Directive ▸ Return exactly, please, the lines that run from the line with "What Blender Python" to the line with "scene.camera = cam", ends included, and omit all pictures.

Extracted entries ▸

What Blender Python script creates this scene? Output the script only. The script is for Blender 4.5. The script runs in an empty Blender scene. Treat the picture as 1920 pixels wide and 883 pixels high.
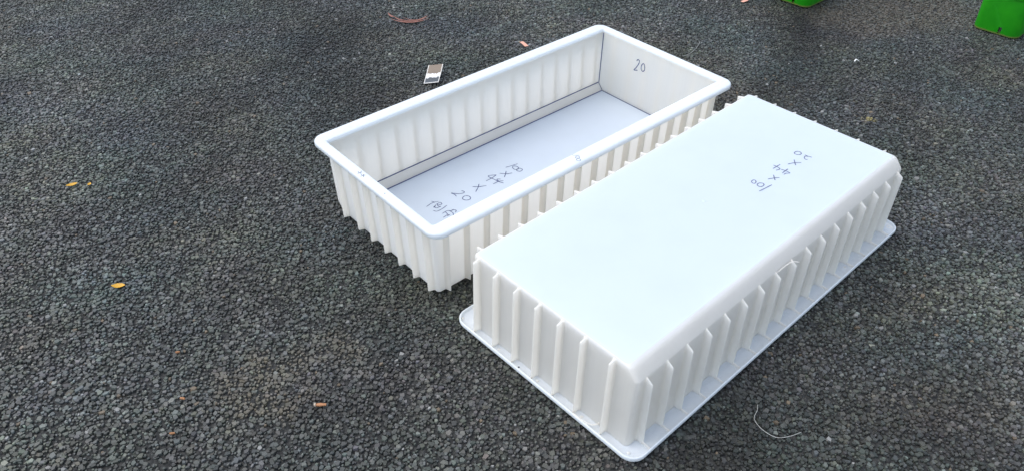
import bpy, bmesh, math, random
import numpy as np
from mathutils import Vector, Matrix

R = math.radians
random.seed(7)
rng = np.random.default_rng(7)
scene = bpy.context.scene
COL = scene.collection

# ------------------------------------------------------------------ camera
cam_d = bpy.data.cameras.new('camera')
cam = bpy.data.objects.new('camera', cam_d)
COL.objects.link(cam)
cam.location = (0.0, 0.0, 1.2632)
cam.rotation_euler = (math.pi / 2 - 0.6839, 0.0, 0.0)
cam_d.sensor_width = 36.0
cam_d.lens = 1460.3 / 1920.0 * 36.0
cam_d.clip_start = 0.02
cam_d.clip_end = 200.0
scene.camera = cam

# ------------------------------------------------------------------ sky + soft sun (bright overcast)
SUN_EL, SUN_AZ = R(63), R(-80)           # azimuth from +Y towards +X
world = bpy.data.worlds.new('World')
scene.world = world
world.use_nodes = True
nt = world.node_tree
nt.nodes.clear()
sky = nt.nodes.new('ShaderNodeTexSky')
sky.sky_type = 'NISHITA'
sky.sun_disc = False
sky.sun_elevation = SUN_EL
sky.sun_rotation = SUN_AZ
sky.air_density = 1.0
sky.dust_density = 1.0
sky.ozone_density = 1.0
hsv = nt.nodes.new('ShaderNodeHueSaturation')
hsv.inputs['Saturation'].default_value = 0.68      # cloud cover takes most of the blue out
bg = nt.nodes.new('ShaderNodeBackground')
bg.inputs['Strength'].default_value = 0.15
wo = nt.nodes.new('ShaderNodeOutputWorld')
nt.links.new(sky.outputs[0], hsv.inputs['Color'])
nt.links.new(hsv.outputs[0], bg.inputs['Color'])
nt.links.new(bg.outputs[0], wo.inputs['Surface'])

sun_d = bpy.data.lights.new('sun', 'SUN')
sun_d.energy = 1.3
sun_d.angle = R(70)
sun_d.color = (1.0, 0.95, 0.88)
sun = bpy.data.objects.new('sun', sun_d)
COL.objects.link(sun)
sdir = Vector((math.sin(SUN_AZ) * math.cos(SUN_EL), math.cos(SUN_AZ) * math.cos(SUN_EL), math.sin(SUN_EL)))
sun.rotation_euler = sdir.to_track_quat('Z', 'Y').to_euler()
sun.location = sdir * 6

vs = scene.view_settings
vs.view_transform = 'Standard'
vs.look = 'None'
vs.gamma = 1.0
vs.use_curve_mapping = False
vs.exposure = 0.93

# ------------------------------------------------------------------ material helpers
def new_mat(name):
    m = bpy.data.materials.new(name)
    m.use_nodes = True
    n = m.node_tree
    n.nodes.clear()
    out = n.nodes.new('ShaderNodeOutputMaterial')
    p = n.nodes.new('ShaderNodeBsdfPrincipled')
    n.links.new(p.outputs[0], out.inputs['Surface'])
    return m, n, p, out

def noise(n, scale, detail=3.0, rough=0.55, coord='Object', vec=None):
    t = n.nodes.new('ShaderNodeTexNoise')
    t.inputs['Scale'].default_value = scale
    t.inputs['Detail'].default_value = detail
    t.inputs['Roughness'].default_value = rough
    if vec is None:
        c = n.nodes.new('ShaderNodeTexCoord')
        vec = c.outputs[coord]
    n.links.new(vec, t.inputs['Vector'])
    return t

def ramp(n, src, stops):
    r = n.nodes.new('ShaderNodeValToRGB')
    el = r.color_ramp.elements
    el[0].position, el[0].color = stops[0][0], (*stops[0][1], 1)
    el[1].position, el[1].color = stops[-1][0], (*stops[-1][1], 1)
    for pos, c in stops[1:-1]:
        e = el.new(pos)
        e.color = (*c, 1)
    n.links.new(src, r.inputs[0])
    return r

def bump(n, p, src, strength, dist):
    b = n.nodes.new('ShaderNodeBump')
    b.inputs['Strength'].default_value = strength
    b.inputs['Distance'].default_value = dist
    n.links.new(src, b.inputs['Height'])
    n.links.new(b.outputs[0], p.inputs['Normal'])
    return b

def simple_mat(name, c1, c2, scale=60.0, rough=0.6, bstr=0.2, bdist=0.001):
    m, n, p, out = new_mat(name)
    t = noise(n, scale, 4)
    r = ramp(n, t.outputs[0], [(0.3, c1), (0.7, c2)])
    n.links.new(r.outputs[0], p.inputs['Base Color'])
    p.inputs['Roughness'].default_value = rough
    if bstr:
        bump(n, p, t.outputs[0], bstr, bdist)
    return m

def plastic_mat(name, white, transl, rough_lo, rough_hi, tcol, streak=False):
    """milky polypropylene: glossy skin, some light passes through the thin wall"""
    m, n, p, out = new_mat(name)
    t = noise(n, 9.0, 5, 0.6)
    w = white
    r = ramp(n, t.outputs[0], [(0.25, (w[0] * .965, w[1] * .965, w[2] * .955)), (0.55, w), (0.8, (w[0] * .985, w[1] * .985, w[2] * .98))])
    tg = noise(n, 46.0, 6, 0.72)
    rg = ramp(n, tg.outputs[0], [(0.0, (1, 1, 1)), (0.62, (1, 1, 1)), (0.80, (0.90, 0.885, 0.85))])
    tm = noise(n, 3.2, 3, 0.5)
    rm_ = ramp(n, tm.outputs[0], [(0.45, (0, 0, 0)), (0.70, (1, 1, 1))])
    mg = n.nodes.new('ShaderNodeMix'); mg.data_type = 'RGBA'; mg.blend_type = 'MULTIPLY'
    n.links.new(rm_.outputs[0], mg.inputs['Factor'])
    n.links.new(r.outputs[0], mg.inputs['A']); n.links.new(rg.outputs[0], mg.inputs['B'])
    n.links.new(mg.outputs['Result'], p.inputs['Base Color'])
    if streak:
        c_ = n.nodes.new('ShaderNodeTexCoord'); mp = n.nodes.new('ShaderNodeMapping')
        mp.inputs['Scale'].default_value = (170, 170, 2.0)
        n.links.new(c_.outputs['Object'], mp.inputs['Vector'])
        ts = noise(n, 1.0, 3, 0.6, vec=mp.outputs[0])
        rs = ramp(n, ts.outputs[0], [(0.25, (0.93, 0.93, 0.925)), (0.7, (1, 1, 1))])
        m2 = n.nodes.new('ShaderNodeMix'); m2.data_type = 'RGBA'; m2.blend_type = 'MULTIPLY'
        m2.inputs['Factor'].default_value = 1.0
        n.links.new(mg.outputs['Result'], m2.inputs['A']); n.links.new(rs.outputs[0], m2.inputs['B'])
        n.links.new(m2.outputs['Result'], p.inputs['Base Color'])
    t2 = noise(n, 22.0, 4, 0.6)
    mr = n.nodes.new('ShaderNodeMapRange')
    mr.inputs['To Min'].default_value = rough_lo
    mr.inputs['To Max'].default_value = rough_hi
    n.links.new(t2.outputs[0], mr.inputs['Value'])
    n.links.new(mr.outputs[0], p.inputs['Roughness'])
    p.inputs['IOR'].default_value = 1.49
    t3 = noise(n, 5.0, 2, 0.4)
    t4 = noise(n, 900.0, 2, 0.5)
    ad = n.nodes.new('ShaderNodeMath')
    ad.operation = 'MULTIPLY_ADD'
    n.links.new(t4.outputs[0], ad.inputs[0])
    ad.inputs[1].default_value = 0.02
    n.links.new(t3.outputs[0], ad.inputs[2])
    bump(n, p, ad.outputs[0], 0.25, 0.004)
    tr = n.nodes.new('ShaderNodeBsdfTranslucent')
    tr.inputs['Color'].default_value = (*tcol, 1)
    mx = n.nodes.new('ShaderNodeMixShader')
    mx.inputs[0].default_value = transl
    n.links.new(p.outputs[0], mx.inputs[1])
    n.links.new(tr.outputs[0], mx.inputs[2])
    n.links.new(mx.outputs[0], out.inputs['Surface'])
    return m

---

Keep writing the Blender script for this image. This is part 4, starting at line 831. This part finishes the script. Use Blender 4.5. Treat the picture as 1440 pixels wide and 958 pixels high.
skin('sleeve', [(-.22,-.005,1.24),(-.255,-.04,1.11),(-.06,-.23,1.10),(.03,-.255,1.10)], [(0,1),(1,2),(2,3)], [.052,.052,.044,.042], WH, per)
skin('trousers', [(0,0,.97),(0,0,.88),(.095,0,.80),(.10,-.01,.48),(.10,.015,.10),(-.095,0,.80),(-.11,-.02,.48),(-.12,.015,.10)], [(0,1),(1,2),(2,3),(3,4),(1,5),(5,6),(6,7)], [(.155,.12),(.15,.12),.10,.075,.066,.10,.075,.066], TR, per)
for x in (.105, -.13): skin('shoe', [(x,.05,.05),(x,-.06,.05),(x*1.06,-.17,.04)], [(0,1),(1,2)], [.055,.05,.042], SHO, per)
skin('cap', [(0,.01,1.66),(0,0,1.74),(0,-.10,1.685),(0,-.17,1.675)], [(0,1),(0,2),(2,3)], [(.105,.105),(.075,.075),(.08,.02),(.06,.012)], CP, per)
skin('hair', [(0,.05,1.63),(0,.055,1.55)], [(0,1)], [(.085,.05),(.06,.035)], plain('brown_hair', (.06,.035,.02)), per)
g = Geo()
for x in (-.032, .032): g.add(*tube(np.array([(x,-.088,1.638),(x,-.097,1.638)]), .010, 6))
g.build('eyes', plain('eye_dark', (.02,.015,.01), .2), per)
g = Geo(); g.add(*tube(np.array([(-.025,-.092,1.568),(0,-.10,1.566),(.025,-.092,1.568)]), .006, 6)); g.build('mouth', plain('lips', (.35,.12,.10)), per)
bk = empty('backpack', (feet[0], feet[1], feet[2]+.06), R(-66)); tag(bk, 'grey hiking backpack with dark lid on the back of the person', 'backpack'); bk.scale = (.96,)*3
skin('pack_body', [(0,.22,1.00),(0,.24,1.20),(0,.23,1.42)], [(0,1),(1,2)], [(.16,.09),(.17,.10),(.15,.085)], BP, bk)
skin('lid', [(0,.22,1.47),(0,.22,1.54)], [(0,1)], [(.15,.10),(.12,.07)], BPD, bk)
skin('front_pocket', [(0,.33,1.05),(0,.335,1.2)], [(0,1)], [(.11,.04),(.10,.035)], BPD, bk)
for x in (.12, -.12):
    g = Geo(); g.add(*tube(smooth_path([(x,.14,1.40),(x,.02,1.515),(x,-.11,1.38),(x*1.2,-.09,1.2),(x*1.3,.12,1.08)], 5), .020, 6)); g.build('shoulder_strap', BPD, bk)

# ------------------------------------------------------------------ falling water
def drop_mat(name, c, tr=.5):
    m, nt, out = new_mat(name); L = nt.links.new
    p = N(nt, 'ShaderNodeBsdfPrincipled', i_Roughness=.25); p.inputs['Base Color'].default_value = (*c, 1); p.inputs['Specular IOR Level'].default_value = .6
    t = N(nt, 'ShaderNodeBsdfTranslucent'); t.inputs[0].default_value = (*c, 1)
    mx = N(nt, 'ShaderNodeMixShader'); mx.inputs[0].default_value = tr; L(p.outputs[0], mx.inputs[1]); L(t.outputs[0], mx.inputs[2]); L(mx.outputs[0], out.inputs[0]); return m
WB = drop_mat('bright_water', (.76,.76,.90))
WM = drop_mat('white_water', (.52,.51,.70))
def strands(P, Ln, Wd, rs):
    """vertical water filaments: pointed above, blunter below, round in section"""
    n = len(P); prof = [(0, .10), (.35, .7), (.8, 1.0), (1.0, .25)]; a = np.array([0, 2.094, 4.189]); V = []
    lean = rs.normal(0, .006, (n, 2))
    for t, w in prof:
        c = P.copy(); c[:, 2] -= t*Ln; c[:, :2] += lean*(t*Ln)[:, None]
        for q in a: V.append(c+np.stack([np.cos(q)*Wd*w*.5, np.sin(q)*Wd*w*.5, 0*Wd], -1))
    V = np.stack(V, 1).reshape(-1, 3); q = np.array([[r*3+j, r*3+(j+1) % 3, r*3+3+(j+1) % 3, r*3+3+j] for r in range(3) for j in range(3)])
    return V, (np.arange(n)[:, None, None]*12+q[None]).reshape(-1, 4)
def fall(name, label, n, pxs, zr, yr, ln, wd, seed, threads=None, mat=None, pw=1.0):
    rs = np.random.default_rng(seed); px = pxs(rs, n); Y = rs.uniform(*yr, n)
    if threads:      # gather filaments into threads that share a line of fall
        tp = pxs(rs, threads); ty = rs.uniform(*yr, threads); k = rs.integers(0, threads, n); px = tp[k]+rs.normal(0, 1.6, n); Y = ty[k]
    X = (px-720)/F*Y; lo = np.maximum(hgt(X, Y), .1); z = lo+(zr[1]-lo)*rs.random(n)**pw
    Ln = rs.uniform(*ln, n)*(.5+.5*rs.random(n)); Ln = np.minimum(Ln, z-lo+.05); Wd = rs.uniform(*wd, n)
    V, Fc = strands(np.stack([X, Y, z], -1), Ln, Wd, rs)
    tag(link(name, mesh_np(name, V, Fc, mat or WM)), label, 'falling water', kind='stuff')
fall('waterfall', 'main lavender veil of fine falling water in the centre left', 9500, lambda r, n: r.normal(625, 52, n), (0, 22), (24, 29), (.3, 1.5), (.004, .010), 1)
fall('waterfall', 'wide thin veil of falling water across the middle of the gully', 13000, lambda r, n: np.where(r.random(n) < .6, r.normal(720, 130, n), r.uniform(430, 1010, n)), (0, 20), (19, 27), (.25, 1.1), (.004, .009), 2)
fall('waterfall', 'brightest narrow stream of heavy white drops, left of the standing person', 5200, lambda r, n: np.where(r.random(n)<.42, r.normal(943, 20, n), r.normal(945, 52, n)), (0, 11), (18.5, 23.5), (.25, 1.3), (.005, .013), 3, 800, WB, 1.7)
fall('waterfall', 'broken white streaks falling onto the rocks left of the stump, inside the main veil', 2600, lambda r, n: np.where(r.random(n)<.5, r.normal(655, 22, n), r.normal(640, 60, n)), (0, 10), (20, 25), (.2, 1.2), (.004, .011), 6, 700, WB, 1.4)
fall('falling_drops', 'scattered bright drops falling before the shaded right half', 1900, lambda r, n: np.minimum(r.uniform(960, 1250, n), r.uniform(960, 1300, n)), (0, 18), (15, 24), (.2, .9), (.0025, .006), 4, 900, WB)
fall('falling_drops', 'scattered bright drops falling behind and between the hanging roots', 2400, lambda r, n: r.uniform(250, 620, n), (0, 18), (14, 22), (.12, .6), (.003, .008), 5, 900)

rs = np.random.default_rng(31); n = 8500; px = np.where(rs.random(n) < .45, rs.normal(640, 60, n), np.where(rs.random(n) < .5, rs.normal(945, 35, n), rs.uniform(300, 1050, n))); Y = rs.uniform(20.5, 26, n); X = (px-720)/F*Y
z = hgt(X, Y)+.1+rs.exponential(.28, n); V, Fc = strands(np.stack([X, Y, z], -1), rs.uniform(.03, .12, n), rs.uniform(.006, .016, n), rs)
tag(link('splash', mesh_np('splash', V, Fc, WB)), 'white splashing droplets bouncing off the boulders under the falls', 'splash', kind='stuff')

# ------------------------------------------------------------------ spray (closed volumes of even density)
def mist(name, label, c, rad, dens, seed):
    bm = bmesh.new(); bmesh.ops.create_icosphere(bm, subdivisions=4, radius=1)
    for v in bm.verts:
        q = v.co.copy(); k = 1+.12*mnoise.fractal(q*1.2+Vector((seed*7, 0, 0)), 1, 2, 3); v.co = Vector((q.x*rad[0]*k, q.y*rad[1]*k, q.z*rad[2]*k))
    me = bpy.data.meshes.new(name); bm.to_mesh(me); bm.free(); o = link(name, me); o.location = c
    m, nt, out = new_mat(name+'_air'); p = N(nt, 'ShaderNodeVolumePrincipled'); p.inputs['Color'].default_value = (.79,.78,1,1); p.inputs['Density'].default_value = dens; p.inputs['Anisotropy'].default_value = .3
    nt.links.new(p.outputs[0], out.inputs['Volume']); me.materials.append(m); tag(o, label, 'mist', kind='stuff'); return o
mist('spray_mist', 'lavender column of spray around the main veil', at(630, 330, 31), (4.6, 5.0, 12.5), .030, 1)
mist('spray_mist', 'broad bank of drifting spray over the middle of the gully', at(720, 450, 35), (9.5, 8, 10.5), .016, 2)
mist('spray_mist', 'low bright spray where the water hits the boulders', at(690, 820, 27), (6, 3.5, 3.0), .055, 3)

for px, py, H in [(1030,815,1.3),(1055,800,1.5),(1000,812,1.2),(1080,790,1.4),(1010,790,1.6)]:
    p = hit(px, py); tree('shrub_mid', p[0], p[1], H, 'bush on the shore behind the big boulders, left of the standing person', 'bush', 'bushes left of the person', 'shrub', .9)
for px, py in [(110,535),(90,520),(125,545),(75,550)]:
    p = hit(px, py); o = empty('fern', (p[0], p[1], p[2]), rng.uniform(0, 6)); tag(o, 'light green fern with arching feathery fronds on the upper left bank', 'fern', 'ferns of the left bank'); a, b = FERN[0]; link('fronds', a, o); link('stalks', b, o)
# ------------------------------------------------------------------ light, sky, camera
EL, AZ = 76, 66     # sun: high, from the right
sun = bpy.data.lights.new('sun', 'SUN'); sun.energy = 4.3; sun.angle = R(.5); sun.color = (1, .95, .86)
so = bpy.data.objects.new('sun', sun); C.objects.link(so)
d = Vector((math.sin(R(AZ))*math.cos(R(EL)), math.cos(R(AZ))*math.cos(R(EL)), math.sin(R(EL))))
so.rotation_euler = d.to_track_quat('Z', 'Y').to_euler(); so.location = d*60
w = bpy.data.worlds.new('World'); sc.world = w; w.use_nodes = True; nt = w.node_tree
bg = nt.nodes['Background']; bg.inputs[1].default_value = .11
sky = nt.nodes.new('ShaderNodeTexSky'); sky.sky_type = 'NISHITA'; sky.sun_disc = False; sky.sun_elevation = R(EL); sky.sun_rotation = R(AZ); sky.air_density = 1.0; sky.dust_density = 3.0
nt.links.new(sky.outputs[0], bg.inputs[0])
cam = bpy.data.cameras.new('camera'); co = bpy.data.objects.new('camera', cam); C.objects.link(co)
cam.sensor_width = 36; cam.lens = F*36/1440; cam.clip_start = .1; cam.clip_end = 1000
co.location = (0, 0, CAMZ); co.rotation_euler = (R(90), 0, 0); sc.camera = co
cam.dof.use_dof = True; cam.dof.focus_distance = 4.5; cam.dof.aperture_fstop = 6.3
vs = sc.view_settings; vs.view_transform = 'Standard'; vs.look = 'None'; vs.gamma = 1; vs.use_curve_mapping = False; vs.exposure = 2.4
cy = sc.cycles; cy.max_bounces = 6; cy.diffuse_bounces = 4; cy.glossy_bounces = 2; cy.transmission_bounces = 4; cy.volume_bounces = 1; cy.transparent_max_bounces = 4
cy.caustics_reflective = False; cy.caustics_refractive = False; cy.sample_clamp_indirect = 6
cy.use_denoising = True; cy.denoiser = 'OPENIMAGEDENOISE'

---

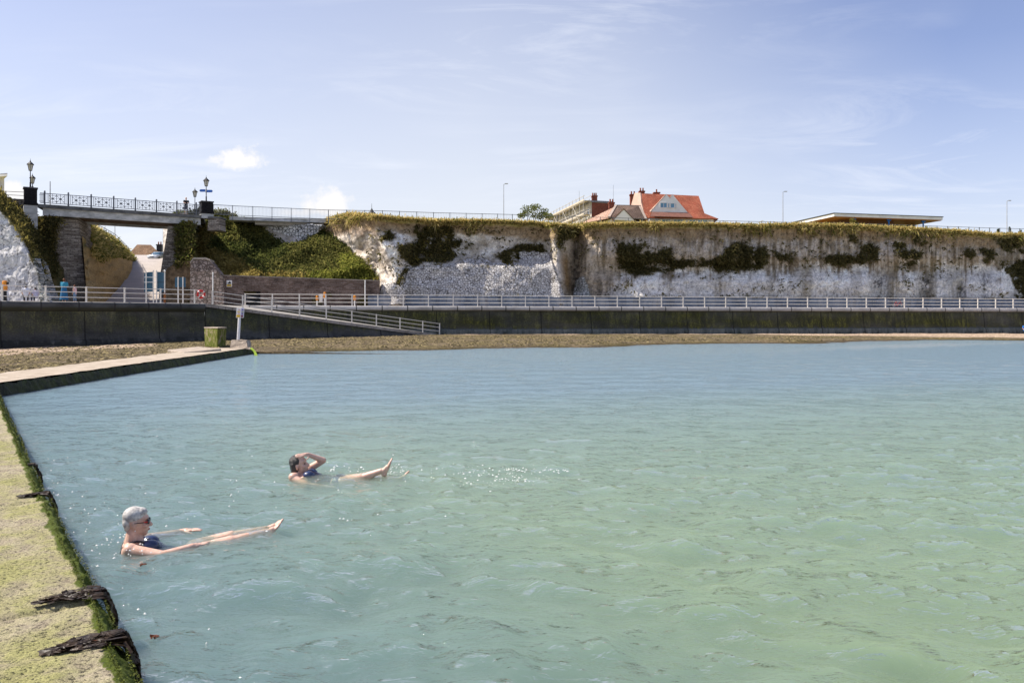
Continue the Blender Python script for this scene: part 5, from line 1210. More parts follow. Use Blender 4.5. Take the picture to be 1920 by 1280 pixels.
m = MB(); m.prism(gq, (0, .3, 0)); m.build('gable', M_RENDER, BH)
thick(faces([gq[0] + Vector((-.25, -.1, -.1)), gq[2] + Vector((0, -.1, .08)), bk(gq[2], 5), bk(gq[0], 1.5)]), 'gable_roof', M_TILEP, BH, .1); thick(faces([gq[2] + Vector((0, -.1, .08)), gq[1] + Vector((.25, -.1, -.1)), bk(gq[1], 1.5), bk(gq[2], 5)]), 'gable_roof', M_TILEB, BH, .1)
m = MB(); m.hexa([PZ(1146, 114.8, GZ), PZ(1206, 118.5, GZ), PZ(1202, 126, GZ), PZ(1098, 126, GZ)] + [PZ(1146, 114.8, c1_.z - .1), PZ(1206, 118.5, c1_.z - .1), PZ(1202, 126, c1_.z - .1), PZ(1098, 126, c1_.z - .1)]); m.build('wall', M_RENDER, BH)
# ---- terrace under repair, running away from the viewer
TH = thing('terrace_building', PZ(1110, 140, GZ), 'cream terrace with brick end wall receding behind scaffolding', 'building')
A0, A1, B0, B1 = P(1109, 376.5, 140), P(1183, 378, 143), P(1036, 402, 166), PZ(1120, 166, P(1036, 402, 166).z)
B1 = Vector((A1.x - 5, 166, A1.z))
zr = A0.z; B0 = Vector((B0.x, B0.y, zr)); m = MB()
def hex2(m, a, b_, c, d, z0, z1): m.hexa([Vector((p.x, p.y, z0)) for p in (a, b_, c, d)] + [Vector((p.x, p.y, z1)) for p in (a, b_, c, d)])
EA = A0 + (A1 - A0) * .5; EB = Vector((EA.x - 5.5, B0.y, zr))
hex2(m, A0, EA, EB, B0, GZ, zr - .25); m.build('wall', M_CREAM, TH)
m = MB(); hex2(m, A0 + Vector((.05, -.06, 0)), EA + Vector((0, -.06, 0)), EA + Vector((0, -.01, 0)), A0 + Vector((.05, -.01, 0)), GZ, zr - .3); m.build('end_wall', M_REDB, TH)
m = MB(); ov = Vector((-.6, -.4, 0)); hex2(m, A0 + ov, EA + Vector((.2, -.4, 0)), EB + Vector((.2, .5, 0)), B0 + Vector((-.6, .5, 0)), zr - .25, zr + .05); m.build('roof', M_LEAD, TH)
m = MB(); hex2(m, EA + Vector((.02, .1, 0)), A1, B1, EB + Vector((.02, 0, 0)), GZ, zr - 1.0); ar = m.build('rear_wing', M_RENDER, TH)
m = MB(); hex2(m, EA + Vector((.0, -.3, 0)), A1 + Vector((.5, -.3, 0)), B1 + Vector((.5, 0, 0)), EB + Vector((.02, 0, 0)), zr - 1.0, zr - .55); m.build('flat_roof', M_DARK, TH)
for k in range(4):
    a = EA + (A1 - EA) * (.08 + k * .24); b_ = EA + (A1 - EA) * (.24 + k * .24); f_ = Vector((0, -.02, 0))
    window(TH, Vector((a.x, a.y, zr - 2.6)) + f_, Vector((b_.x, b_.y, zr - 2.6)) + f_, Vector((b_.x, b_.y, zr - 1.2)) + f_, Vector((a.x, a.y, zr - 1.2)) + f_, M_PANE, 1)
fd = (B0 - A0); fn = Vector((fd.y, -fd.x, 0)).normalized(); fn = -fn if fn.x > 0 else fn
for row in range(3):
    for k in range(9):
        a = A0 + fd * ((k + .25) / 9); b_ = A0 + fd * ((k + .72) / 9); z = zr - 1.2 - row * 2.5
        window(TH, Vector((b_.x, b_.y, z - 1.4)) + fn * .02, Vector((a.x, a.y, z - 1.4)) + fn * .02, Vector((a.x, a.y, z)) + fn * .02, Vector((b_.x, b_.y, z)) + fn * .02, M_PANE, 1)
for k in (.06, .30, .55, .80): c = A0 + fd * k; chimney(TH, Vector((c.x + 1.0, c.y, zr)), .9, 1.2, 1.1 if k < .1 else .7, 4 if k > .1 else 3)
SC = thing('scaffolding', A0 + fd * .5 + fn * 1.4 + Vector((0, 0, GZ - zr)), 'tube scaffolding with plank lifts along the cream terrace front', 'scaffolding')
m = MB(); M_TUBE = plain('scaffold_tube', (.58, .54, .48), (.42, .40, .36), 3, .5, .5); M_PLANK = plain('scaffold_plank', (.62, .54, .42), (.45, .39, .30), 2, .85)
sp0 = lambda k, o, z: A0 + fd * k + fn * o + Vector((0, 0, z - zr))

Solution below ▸
What Blender Python script creates this scene? Output the script only. The script is for Blender 4.5. The script runs in an empty Blender scene. Treat the picture as 1920 pixels wide and 883 pixels high.
import bpy, bmesh, math, random
import numpy as np
from mathutils import Vector, Matrix

R = math.radians
random.seed(7)
rng = np.random.default_rng(7)
scene = bpy.context.scene
COL = scene.collection

# ------------------------------------------------------------------ camera
cam_d = bpy.data.cameras.new('camera')
cam = bpy.data.objects.new('camera', cam_d)
COL.objects.link(cam)
cam.location = (0.0, 0.0, 1.2632)
cam.rotation_euler = (math.pi / 2 - 0.6839, 0.0, 0.0)
cam_d.sensor_width = 36.0
cam_d.lens = 1460.3 / 1920.0 * 36.0
cam_d.clip_start = 0.02
cam_d.clip_end = 200.0
scene.camera = cam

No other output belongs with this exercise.